**INSTRUCTIONS TO FOLLOW:** Omit all images, then repeat exactly the lines below from the one containing "by 1679 pixels." through the one containing "sc.camera = camo", both ends included.
* start DATA TO USE *
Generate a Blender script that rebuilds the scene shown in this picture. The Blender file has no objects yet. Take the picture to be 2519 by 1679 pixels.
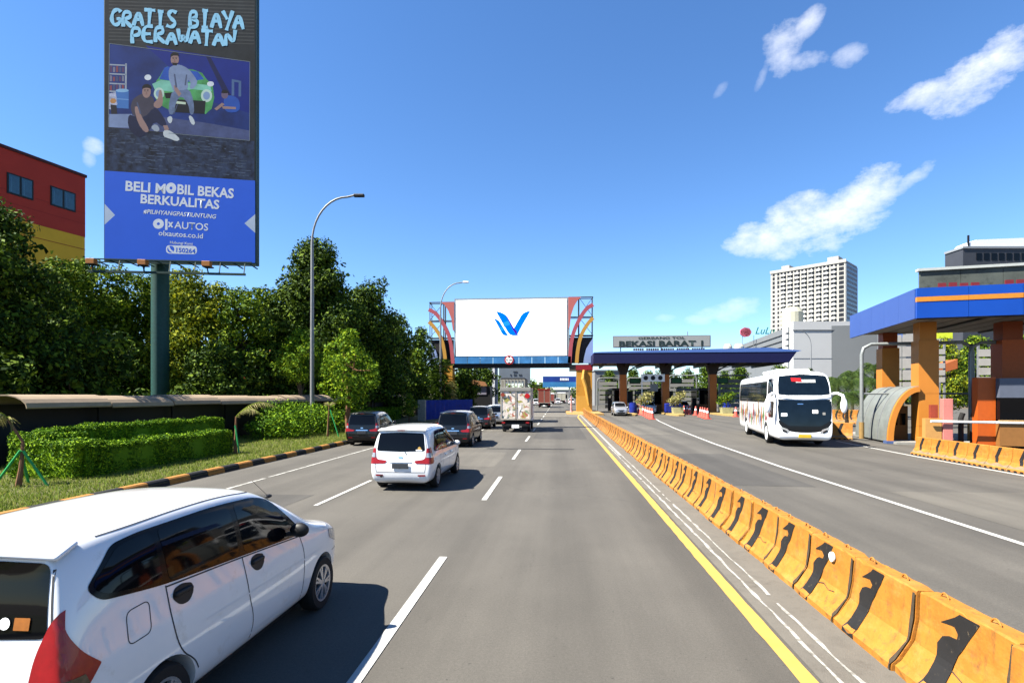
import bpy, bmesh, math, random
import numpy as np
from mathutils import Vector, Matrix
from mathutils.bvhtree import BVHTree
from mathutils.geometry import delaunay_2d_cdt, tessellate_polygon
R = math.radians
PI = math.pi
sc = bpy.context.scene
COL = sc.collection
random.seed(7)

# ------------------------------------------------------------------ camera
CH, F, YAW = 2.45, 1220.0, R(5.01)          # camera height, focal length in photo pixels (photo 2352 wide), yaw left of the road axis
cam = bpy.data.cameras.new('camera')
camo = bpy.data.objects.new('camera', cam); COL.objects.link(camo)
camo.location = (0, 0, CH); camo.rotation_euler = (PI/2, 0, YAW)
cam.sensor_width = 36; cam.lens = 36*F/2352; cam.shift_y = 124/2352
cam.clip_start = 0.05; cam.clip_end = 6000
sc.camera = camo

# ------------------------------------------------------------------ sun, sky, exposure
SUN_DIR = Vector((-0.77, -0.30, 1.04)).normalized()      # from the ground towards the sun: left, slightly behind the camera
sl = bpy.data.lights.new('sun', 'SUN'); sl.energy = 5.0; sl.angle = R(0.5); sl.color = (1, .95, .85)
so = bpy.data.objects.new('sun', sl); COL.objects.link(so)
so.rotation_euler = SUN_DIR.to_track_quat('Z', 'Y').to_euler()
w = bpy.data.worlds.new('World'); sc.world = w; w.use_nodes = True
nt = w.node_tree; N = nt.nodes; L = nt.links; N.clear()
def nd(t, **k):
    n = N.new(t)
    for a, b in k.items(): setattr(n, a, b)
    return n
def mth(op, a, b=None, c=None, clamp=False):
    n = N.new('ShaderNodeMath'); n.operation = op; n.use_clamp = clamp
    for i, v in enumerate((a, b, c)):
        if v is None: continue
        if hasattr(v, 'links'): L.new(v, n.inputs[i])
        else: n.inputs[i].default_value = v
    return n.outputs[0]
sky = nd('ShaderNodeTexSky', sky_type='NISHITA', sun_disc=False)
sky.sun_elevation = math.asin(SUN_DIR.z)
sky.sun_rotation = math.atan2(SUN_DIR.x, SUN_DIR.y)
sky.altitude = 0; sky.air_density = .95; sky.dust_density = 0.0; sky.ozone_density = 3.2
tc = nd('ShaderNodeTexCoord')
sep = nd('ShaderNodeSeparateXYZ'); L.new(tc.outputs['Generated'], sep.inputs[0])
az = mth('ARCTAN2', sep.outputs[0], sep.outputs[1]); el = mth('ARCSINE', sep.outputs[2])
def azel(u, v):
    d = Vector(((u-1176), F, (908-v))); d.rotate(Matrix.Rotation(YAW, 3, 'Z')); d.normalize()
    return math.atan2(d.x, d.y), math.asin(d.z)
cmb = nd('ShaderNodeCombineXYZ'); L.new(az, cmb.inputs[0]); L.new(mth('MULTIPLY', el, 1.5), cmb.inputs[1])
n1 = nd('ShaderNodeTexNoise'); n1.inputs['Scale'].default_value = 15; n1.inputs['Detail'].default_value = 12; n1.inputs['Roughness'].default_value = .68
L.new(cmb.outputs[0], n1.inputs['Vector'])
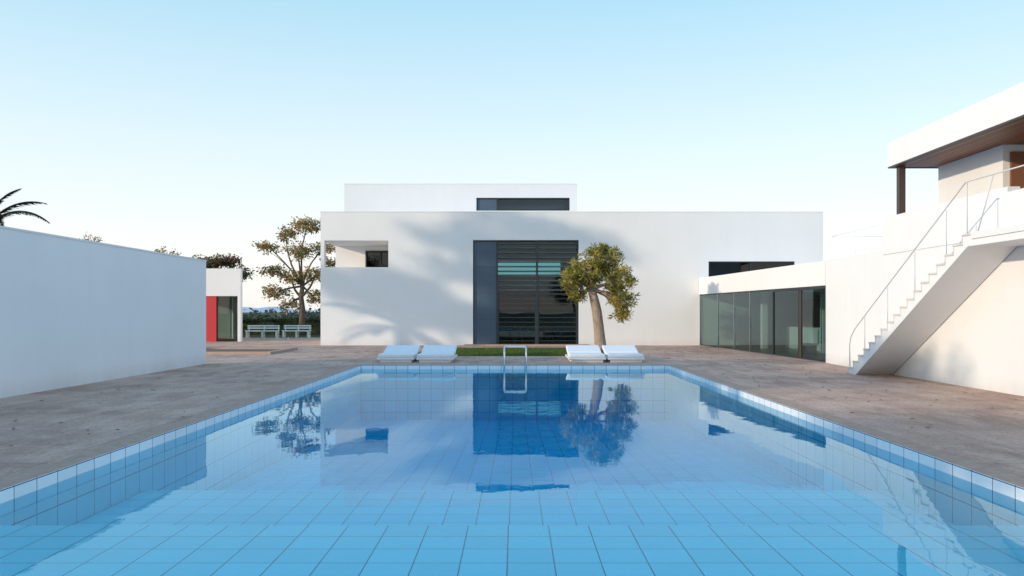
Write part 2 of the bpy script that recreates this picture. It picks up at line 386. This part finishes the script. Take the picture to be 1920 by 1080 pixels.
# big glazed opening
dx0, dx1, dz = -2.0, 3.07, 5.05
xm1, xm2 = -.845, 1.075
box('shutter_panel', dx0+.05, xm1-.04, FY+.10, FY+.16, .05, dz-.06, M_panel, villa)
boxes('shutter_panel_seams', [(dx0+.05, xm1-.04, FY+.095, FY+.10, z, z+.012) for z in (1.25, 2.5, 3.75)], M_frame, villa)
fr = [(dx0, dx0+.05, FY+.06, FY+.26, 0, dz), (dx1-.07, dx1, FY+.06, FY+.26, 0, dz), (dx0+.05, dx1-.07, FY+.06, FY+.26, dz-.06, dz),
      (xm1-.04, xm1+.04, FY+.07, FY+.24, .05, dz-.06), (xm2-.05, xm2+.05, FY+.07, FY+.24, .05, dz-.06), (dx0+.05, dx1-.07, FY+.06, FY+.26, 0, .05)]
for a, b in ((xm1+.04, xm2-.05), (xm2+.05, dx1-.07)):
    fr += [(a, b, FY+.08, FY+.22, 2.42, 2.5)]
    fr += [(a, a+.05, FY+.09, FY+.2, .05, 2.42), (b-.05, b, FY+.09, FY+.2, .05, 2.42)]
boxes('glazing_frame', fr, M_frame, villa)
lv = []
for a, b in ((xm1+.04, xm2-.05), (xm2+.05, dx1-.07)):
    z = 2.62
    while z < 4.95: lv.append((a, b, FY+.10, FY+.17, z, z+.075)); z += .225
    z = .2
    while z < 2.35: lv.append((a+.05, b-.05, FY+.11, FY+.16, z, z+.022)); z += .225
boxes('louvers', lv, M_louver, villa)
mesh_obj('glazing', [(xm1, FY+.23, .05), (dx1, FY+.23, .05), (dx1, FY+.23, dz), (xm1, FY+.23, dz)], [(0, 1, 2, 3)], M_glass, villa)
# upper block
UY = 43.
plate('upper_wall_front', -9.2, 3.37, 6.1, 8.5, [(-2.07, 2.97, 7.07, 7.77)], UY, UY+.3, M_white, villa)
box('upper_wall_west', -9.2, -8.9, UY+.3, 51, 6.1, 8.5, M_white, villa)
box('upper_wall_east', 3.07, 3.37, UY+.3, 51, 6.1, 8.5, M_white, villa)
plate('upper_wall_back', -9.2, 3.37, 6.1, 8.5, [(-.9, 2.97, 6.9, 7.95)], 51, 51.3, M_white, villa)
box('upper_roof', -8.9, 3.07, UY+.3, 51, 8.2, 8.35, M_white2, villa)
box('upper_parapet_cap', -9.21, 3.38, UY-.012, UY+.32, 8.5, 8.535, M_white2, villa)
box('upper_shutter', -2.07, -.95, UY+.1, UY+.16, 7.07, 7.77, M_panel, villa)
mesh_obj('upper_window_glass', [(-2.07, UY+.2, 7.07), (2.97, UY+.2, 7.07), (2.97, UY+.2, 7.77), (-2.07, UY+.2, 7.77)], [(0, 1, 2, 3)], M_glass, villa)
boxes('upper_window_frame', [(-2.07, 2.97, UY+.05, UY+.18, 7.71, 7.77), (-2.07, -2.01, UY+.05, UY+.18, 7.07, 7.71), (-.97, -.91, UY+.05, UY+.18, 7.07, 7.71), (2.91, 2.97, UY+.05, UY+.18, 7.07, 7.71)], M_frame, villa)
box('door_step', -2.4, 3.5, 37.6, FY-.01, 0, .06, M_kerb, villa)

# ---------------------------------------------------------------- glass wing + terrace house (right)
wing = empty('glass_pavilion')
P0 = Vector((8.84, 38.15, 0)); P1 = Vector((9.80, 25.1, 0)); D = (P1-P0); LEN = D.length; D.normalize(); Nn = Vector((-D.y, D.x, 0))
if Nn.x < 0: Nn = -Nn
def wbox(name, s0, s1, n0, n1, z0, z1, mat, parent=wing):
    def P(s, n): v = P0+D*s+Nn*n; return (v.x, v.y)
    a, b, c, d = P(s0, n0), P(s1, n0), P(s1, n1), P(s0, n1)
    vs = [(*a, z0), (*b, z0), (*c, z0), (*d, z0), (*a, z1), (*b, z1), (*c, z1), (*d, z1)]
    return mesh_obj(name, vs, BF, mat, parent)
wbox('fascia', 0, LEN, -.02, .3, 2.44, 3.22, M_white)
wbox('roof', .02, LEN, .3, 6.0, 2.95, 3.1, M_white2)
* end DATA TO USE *
* start DATA TO USE *
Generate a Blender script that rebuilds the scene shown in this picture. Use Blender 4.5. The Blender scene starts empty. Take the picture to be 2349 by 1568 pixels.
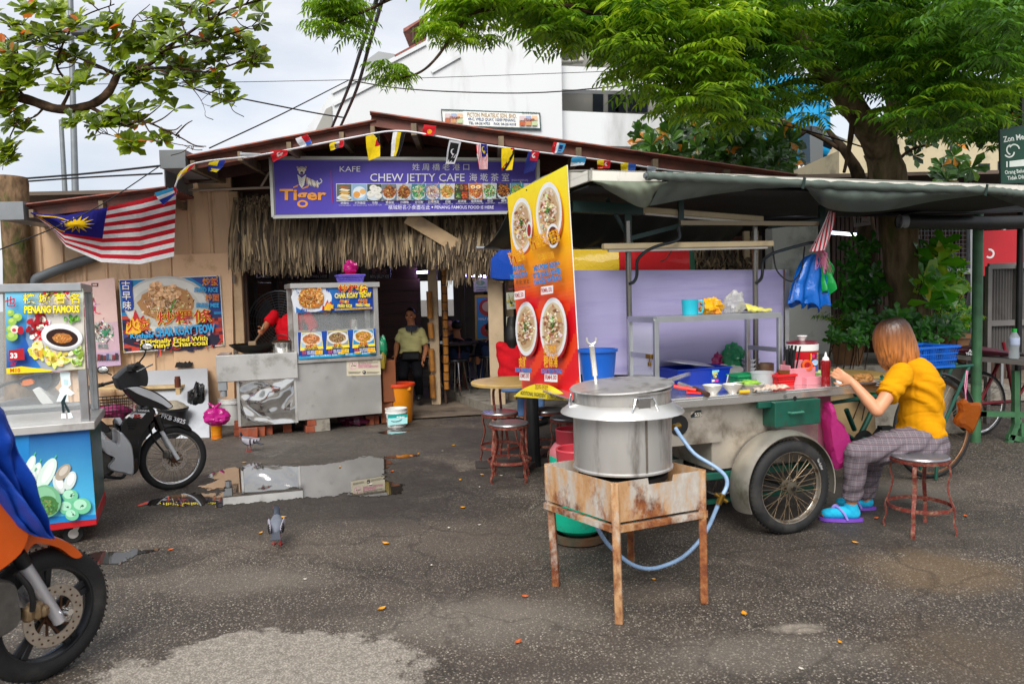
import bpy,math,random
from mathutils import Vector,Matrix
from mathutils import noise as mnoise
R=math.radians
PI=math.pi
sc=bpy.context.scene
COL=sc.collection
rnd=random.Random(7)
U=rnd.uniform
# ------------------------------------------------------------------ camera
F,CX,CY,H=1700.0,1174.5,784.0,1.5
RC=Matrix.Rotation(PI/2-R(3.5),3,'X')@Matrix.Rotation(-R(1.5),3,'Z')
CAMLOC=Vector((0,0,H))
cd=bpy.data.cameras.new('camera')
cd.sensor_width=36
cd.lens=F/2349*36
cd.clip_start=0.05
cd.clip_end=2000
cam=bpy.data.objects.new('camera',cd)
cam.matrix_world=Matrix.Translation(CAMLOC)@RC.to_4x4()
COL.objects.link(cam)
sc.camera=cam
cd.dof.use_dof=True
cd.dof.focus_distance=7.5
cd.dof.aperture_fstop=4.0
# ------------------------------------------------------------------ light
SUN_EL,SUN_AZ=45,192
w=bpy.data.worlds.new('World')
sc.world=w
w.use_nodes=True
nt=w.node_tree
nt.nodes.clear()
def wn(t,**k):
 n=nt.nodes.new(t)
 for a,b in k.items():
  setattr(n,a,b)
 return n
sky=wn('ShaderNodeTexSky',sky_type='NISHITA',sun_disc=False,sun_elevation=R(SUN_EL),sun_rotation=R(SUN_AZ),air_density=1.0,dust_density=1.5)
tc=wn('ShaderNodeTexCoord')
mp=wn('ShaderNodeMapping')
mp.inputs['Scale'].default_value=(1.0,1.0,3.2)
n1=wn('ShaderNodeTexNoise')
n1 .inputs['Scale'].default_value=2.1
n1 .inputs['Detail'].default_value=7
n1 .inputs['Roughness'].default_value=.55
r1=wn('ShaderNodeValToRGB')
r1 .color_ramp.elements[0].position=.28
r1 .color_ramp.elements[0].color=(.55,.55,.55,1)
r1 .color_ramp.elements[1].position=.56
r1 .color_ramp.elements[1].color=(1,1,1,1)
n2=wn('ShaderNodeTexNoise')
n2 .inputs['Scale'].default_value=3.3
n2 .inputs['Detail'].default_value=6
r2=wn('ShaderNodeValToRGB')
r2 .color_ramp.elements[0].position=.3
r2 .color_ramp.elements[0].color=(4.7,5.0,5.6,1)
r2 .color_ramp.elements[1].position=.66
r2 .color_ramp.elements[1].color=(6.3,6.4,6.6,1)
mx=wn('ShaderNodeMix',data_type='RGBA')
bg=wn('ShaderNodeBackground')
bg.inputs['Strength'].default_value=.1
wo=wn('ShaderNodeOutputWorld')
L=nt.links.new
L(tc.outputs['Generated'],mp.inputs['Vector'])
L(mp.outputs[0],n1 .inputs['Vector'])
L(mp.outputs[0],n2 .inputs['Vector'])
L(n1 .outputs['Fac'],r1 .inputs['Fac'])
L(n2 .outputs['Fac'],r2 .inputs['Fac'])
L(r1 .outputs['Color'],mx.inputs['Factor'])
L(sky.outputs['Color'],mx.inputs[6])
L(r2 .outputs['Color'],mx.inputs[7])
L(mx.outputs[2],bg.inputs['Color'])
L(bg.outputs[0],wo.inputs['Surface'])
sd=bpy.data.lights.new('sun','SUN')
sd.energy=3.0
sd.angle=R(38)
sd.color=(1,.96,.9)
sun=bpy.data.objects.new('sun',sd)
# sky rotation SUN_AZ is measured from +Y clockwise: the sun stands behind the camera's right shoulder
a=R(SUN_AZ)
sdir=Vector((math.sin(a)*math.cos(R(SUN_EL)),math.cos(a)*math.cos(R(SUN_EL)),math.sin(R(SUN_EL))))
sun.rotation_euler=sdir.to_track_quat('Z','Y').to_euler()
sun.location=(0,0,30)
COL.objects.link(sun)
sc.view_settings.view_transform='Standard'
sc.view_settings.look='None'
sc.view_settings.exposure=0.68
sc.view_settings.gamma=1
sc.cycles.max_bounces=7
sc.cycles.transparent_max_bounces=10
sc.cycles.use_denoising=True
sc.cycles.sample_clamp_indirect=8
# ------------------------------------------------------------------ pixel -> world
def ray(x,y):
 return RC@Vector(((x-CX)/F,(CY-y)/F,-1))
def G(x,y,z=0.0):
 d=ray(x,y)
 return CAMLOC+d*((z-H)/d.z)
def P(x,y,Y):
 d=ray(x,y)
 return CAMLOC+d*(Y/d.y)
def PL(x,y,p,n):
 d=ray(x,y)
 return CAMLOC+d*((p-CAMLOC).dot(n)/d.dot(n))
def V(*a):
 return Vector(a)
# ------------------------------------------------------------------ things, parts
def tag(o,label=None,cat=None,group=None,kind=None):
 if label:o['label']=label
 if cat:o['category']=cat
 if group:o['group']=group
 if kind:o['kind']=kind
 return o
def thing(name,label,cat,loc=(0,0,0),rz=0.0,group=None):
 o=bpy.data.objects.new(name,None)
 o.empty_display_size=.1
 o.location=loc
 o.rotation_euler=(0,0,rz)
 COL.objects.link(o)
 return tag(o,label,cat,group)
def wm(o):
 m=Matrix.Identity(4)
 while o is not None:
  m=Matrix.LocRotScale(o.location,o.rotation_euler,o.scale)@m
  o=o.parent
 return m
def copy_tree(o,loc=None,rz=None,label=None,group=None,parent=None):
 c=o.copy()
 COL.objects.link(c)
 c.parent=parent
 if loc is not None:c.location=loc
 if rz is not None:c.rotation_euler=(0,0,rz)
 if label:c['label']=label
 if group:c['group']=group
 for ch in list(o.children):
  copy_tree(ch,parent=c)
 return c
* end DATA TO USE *
**WRITTEN SOLUTION:**
Generate a Blender script that rebuilds the scene shown in this picture. The Blender file has no objects yet. Take the picture to be 2519 by 1679 pixels.
import bpy, bmesh, math, random
import numpy as np
from mathutils import Vector, Matrix
from mathutils.bvhtree import BVHTree
from mathutils.geometry import delaunay_2d_cdt, tessellate_polygon
R = math.radians
PI = math.pi
sc = bpy.context.scene
COL = sc.collection
random.seed(7)

# ------------------------------------------------------------------ camera
CH, F, YAW = 2.45, 1220.0, R(5.01)          # camera height, focal length in photo pixels (photo 2352 wide), yaw left of the road axis
cam = bpy.data.cameras.new('camera')
camo = bpy.data.objects.new('camera', cam); COL.objects.link(camo)
camo.location = (0, 0, CH); camo.rotation_euler = (PI/2, 0, YAW)
cam.sensor_width = 36; cam.lens = 36*F/2352; cam.shift_y = 124/2352
cam.clip_start = 0.05; cam.clip_end = 6000
sc.camera = camo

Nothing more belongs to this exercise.